↓

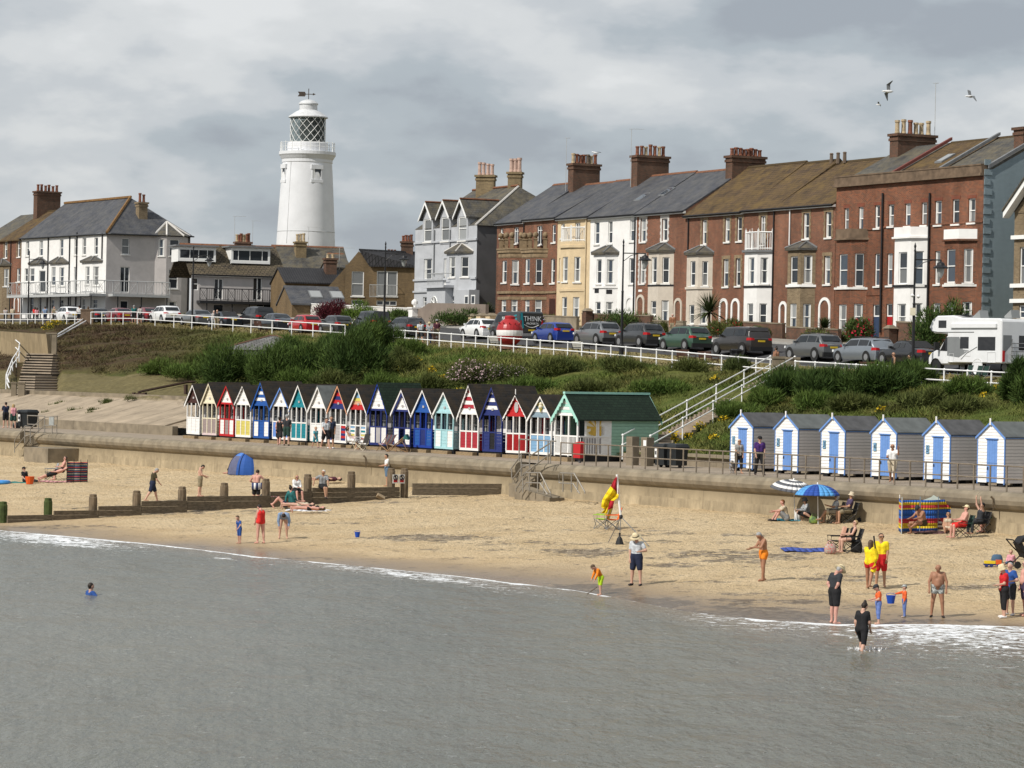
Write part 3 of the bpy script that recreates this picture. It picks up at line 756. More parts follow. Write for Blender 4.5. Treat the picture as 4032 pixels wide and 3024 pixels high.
def house(name,label,x0,x1,eave,ridge_y,wm,wins,group='houses of the seafront terrace',roofm=None,bay=None,styles=None,sidem=None,surround=None,P=TP,dr=DR,gut=None,holes_extra=(),roofs=True,ridgem=ridge_red,depth=.16,gb=True):
 """wins: list of photo boxes of flat-wall windows"""
 ym=(eave[1]+1250)/2
 s0,s1=P.sz(x0,ym)[0],P.sz(x1,ym)[0]
 ze=zy(P,*eave);zb=base_of(P,(s0+s1)/2)
 zr=ze+ridge_y if ridge_y<50 else zy(P.shift(-dr),(x0+x1)/2+240,ridge_y)
 root=empty(name,P.pt((s0+s1)/2,zb,0),label,'house',group,world=True)
 hs=[P.box(b)for b in wins]
 hs=[(a,b,c,d)for a,b,c,d in hs]
 body(root,P,s0,s1,zb,ze,zr,dr,wm,hs+list(holes_extra),sidem)
 for i,h in enumerate(hs):
  st=(styles or{}).get(i,'sash')
  window(root,P,h,depth,st)
  if surround and i in surround:quoin(root,P,h,surround[i])
 if roofs:
  roofslab(root,P,s0,s1,ze,zr,dr,roofm or slate,ridgem=ridgem)
  gutter(root,P,s0,s1,ze)
 root['zb']=zb
 return root,s0,s1,zb,ze,zr
def steps_front(root,P,s0,s1,zb,ze):pass
# A1, A2: red brick with tan bays and ball finials
GRP='houses of the seafront terrace'
def finials(root,bay,z,m):
 pts=bay.ring(z,-.12);pts=[pts[0]+(pts[1]-pts[0])*.25,pts[1],(pts[1]+pts[2])/2,pts[2],pts[2]+(pts[3]-pts[2])*.85]
 for p in pts:
  mb=MB();mb.cbox(p+Vector((0,0,.36)),(.3,.3,.78));mb.cbox(p+Vector((0,0,.78)),(.38,.38,.1))
  mb.lathe([(.09,.82),(.1,.88),(.2,.98),(.235,1.1),(.2,1.24),(.1,1.33),(.02,1.35)],p,10)
  mb.build('ball_finial',m,root)
tanst=mat('tan_stone',(0.24,0.175,0.105),.9,.25,3,dirt=.3)
for nm,lab,xa,xb,wl_,bx,fw_,nw_,ey in(('A1','red brick house with tan stone bay, leftmost of the brick terrace',1954,2063,[c4(1003,700,1047,850),c4(875,712,905,800)],(1963,2009,2058),[c4(893,1010,937,1215),c4(885,1372,930,1490)],[c4(983,1005,1047,1228),c4(972,1370,1036,1490)],c4(860,660)),('A2','red brick house with stone balls on its bay, beside the cream house',2063,2193,[c4(1218,685,1268,862),c4(1360,675,1393,840),c4(1347,992,1386,1220)],(2056,2102,2153),[c4(1108,995,1151,1222),c4(1105,1365,1148,1500)],[c4(1197,995,1268,1222),c4(1197,1362,1262,1545)],c4(1240,615))):
 root,s0,s1,zb,ze,zr=house('terraced_house',lab,xa,xb,ey,727,red,wl_,styles={0:'door'})
 B=Bay(TP,*bx,1100);zt=zy(B.F,bx[1],985)
 B.build(root,zb,zt,red,fw_,nw_,sillm=sills)
 B.band(root,zt-.55,zt-.2,.06,tanst);B.band(root,zt-.2,zt+.05,.16,tanst);B.band(root,zt+.05,zt+.16,.22,tanst)
 z1=zy(B.F,bx[1],1150);B.band(root,z1-.12,z1+.08,.12,tanst);B.band(root,z1-.62,z1-.38,.05,tanst)
 z2=zy(B.F,bx[1],1010);B.band(root,z2-.1,z2+.28,.025,tanst)
 finials(root,B,zt+.14,tanst)
 if nm=='A2':
  band(root,TP,B.sr,s1,z1-.1,z1+.06,.1,tanst)
  h=TP.box(c4(1335,1365,1388,1535));mb=MB();mb.ob(TP,h[0],h[1],.0,.03,h[2],h[3]);mb.build('front_door',darkdoor,root)
  sc=TP.shift(-DR).sz(2300,650)[0];chimney(root,TP.pt(sc,0,-DR),2.5,.95,zr-1.6,zy(TP.shift(-DR),2300,646),7,[potr,poty,chimb],ez=(TP.n.x,TP.n.y),poth=.85,prad=.16)
  aerial(root,TP.pt(sc-.75,zr-.6,-DR+1.3),4.6,.3)
 else:pipepx(root,TP,c4(1105,0)[0],868,985)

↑

Exclude the pictures, and transcribe all of the material exactly.

Write part 3 of the bpy script that recreates this picture. It picks up at line 756. More parts follow. Write for Blender 4.5. Treat the picture as 4032 pixels wide and 3024 pixels high.
def house(name,label,x0,x1,eave,ridge_y,wm,wins,group='houses of the seafront terrace',roofm=None,bay=None,styles=None,sidem=None,surround=None,P=TP,dr=DR,gut=None,holes_extra=(),roofs=True,ridgem=ridge_red,depth=.16,gb=True):
 """wins: list of photo boxes of flat-wall windows"""
 ym=(eave[1]+1250)/2
 s0,s1=P.sz(x0,ym)[0],P.sz(x1,ym)[0]
 ze=zy(P,*eave);zb=base_of(P,(s0+s1)/2)
 zr=ze+ridge_y if ridge_y<50 else zy(P.shift(-dr),(x0+x1)/2+240,ridge_y)
 root=empty(name,P.pt((s0+s1)/2,zb,0),label,'house',group,world=True)
 hs=[P.box(b)for b in wins]
 hs=[(a,b,c,d)for a,b,c,d in hs]
 body(root,P,s0,s1,zb,ze,zr,dr,wm,hs+list(holes_extra),sidem)
 for i,h in enumerate(hs):
  st=(styles or{}).get(i,'sash')
  window(root,P,h,depth,st)
  if surround and i in surround:quoin(root,P,h,surround[i])
 if roofs:
  roofslab(root,P,s0,s1,ze,zr,dr,roofm or slate,ridgem=ridgem)
  gutter(root,P,s0,s1,ze)
 root['zb']=zb
 return root,s0,s1,zb,ze,zr
def steps_front(root,P,s0,s1,zb,ze):pass
# A1, A2: red brick with tan bays and ball finials
GRP='houses of the seafront terrace'
def finials(root,bay,z,m):
 pts=bay.ring(z,-.12);pts=[pts[0]+(pts[1]-pts[0])*.25,pts[1],(pts[1]+pts[2])/2,pts[2],pts[2]+(pts[3]-pts[2])*.85]
 for p in pts:
  mb=MB();mb.cbox(p+Vector((0,0,.36)),(.3,.3,.78));mb.cbox(p+Vector((0,0,.78)),(.38,.38,.1))
  mb.lathe([(.09,.82),(.1,.88),(.2,.98),(.235,1.1),(.2,1.24),(.1,1.33),(.02,1.35)],p,10)
  mb.build('ball_finial',m,root)
tanst=mat('tan_stone',(0.24,0.175,0.105),.9,.25,3,dirt=.3)
for nm,lab,xa,xb,wl_,bx,fw_,nw_,ey in(('A1','red brick house with tan stone bay, leftmost of the brick terrace',1954,2063,[c4(1003,700,1047,850),c4(875,712,905,800)],(1963,2009,2058),[c4(893,1010,937,1215),c4(885,1372,930,1490)],[c4(983,1005,1047,1228),c4(972,1370,1036,1490)],c4(860,660)),('A2','red brick house with stone balls on its bay, beside the cream house',2063,2193,[c4(1218,685,1268,862),c4(1360,675,1393,840),c4(1347,992,1386,1220)],(2056,2102,2153),[c4(1108,995,1151,1222),c4(1105,1365,1148,1500)],[c4(1197,995,1268,1222),c4(1197,1362,1262,1545)],c4(1240,615))):
 root,s0,s1,zb,ze,zr=house('terraced_house',lab,xa,xb,ey,727,red,wl_,styles={0:'door'})
 B=Bay(TP,*bx,1100);zt=zy(B.F,bx[1],985)
 B.build(root,zb,zt,red,fw_,nw_,sillm=sills)
 B.band(root,zt-.55,zt-.2,.06,tanst);B.band(root,zt-.2,zt+.05,.16,tanst);B.band(root,zt+.05,zt+.16,.22,tanst)
 z1=zy(B.F,bx[1],1150);B.band(root,z1-.12,z1+.08,.12,tanst);B.band(root,z1-.62,z1-.38,.05,tanst)
 z2=zy(B.F,bx[1],1010);B.band(root,z2-.1,z2+.28,.025,tanst)
 finials(root,B,zt+.14,tanst)
 if nm=='A2':
  band(root,TP,B.sr,s1,z1-.1,z1+.06,.1,tanst)
  h=TP.box(c4(1335,1365,1388,1535));mb=MB();mb.ob(TP,h[0],h[1],.0,.03,h[2],h[3]);mb.build('front_door',darkdoor,root)
  sc=TP.shift(-DR).sz(2300,650)[0];chimney(root,TP.pt(sc,0,-DR),2.5,.95,zr-1.6,zy(TP.shift(-DR),2300,646),7,[potr,poty,chimb],ez=(TP.n.x,TP.n.y),poth=.85,prad=.16)
  aerial(root,TP.pt(sc-.75,zr-.6,-DR+1.3),4.6,.3)
 else:pipepx(root,TP,c4(1105,0)[0],868,985)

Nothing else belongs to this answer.